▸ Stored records
>> start
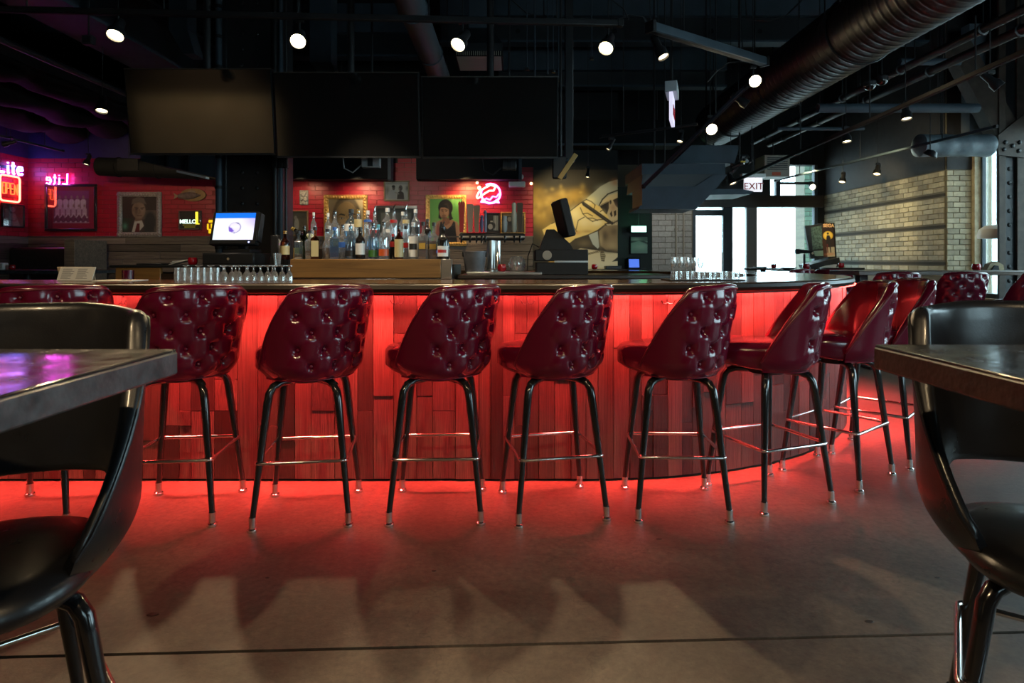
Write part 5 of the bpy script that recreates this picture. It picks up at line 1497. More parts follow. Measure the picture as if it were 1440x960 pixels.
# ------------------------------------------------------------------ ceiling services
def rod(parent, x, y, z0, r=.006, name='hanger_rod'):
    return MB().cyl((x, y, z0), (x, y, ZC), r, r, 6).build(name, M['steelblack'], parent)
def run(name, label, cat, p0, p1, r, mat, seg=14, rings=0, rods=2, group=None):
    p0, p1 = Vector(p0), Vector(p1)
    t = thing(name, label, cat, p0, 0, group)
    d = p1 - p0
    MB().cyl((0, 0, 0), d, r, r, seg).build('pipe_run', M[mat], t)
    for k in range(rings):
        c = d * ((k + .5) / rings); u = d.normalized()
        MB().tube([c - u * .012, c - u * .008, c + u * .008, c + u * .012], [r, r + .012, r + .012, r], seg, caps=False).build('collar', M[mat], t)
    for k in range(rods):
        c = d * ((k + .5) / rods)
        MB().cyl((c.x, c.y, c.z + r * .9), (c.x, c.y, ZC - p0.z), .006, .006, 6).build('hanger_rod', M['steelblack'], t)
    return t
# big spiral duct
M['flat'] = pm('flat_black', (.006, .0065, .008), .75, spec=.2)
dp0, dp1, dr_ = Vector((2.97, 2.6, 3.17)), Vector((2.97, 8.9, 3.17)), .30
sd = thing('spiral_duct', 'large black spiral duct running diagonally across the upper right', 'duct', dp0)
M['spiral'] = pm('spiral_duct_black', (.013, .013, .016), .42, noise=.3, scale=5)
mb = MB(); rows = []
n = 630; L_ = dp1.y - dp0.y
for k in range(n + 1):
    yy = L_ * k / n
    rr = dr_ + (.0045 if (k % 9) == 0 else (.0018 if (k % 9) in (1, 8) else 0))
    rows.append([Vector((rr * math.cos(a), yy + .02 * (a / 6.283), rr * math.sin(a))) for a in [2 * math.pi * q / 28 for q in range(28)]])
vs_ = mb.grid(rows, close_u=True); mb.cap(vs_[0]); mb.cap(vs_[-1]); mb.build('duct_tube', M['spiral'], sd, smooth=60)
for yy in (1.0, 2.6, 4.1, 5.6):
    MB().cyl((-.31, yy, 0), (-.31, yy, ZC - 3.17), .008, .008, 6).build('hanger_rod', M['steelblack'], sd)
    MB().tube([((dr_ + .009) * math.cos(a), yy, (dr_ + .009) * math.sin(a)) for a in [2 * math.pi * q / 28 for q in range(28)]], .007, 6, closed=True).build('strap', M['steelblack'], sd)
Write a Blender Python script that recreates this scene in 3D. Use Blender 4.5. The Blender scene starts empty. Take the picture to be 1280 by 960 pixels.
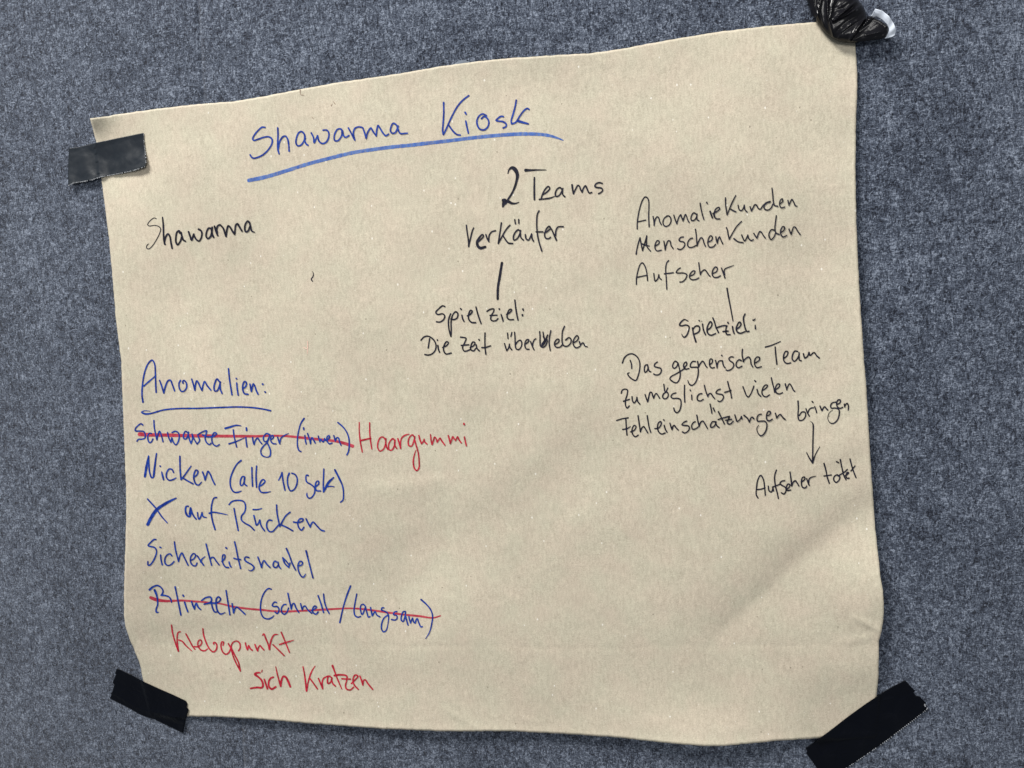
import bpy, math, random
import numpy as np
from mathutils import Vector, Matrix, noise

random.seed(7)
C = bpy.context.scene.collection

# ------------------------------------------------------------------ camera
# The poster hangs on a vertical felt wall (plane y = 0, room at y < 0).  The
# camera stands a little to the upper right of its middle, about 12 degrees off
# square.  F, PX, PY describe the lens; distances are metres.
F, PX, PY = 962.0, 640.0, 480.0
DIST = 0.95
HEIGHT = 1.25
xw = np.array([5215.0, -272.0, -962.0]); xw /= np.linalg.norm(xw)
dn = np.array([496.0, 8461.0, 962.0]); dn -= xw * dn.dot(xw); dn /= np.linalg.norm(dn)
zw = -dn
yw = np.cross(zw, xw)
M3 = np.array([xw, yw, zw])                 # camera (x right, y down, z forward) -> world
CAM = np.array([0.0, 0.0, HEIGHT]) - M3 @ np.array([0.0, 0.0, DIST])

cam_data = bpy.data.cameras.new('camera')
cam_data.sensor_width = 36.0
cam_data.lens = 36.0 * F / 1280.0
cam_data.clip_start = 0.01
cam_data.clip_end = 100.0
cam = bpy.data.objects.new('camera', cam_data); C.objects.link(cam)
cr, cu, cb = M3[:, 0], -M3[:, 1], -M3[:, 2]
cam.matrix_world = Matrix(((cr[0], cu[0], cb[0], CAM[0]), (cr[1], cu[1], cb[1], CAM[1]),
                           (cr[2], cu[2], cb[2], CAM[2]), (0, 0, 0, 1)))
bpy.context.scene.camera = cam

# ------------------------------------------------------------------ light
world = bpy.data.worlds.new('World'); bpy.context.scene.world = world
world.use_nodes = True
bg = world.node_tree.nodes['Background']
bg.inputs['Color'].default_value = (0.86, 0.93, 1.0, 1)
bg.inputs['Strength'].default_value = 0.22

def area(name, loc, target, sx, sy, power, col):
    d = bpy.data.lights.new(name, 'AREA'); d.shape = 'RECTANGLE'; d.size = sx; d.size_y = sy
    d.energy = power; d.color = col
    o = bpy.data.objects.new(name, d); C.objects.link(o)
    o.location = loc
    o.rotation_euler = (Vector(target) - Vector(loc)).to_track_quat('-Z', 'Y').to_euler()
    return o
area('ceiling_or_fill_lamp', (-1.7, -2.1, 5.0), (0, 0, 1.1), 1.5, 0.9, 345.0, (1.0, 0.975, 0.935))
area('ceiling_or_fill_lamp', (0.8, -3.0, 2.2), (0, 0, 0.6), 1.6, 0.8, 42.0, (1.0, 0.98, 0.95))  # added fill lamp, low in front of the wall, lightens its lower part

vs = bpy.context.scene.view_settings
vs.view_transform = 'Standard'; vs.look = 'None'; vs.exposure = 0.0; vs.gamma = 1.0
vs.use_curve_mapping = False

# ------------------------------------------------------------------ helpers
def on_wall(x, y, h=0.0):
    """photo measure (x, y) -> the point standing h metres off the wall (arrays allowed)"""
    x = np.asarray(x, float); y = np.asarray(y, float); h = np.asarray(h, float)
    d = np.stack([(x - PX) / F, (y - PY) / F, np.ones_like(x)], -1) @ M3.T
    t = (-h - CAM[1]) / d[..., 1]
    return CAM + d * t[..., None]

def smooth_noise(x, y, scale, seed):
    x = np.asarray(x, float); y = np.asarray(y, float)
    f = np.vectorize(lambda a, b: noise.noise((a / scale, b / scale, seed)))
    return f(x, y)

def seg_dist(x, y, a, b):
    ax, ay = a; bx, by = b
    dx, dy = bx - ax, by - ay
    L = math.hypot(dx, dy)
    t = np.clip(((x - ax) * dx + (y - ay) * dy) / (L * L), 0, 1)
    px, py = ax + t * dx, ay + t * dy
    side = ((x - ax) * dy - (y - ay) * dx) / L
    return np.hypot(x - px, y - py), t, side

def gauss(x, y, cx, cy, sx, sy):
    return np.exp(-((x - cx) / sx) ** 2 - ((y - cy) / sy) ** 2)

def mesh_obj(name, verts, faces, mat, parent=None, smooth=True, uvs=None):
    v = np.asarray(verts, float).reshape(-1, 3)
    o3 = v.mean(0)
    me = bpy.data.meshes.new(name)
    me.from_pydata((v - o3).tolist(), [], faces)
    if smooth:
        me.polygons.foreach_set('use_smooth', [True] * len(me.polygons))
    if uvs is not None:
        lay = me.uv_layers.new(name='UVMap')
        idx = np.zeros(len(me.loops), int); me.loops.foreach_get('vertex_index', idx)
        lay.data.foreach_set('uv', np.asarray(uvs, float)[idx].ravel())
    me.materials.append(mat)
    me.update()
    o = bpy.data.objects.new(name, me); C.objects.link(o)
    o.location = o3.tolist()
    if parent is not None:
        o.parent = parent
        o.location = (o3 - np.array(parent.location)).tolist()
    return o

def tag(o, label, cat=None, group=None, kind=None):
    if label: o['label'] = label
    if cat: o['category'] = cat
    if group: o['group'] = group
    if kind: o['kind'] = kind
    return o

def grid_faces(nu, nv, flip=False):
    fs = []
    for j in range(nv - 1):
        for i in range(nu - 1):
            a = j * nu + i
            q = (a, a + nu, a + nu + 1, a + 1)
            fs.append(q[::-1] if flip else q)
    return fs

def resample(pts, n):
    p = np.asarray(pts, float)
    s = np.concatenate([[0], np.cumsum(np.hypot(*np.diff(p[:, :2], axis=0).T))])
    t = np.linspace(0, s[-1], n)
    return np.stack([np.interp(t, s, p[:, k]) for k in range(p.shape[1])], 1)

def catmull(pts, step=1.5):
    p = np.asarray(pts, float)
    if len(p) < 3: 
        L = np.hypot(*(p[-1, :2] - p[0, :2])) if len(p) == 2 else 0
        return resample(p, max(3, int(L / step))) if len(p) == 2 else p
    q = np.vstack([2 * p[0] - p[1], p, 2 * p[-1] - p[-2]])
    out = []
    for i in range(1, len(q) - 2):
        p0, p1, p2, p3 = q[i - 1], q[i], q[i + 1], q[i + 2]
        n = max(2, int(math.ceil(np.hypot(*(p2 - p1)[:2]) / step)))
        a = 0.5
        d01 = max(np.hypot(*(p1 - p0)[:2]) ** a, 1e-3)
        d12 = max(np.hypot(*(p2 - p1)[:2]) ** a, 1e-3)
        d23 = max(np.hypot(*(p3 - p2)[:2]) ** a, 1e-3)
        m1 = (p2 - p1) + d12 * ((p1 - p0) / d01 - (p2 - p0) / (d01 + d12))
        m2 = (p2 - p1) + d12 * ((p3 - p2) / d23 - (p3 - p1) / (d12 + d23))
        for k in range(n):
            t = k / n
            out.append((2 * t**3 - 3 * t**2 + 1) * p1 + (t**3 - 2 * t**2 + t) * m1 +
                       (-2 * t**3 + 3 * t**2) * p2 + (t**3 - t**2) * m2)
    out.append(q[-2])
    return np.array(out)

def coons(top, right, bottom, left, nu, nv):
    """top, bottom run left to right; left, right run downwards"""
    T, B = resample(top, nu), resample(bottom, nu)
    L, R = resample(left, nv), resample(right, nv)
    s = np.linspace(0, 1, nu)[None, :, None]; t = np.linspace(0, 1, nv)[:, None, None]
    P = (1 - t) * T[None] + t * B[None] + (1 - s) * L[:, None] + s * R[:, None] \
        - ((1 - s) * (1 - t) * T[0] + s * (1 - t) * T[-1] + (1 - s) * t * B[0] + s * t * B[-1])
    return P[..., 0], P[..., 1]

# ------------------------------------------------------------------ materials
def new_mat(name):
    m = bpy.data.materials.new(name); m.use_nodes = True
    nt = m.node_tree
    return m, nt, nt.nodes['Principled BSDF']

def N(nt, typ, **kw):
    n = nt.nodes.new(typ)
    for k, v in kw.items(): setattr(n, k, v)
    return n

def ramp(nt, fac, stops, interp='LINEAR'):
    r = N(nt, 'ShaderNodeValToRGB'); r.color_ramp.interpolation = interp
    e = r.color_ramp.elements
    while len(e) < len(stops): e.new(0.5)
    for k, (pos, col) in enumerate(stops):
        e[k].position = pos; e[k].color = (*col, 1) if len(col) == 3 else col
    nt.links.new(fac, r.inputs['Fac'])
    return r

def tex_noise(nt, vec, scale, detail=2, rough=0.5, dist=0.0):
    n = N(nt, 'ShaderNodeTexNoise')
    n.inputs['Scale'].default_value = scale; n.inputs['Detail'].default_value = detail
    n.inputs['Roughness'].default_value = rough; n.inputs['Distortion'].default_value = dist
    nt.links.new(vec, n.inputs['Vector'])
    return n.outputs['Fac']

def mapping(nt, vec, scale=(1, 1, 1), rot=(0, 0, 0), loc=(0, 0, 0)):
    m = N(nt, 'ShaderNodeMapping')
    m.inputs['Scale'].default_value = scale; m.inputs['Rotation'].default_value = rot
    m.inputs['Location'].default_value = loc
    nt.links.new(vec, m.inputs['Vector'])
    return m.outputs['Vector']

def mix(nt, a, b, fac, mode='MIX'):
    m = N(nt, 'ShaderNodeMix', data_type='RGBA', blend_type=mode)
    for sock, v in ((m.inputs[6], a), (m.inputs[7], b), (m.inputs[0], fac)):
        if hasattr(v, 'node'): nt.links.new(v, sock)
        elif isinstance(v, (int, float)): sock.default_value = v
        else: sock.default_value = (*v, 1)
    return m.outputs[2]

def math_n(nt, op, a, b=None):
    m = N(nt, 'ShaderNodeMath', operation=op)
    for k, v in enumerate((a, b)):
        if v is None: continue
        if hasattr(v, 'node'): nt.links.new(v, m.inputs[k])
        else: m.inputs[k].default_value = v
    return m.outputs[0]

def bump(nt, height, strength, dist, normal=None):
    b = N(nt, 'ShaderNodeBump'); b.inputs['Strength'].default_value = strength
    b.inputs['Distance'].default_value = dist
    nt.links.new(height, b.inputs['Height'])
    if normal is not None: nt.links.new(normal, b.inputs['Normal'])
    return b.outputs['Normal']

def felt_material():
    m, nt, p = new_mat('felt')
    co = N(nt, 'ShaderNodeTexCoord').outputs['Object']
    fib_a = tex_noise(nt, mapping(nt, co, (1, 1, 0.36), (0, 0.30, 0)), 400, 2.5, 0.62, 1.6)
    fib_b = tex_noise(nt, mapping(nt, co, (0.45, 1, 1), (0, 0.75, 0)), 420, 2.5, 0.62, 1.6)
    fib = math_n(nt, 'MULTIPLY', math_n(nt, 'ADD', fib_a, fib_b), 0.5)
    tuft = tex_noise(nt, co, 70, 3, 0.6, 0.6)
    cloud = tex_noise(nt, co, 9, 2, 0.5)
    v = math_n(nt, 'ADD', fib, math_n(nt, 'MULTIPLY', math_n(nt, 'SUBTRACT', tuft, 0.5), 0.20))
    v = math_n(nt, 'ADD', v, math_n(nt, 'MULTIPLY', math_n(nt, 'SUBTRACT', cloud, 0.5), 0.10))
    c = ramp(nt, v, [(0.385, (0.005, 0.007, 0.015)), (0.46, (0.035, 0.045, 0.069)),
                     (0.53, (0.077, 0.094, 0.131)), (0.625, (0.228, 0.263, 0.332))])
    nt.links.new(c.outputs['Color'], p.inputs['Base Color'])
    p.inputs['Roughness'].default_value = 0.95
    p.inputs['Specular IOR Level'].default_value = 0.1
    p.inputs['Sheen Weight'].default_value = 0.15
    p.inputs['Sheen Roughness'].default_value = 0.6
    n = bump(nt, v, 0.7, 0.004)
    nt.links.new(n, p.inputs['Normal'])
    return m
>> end
▸ TASK DESCRIPTION
Everything from the line that contains "Write a Blender" down to the line that contains "C = bpy.context.scene.collection" should be written out exactly, end lines too, minus the pictures.

▸ EXERCISE RESPONSE
Write a Blender Python script that recreates this scene in 3D. Use Blender 4.5. The Blender scene starts empty. Take the picture to be 1280 by 960 pixels.
import bpy, math, random
import numpy as np
from mathutils import Vector, Matrix, noise

random.seed(7)
C = bpy.context.scene.collection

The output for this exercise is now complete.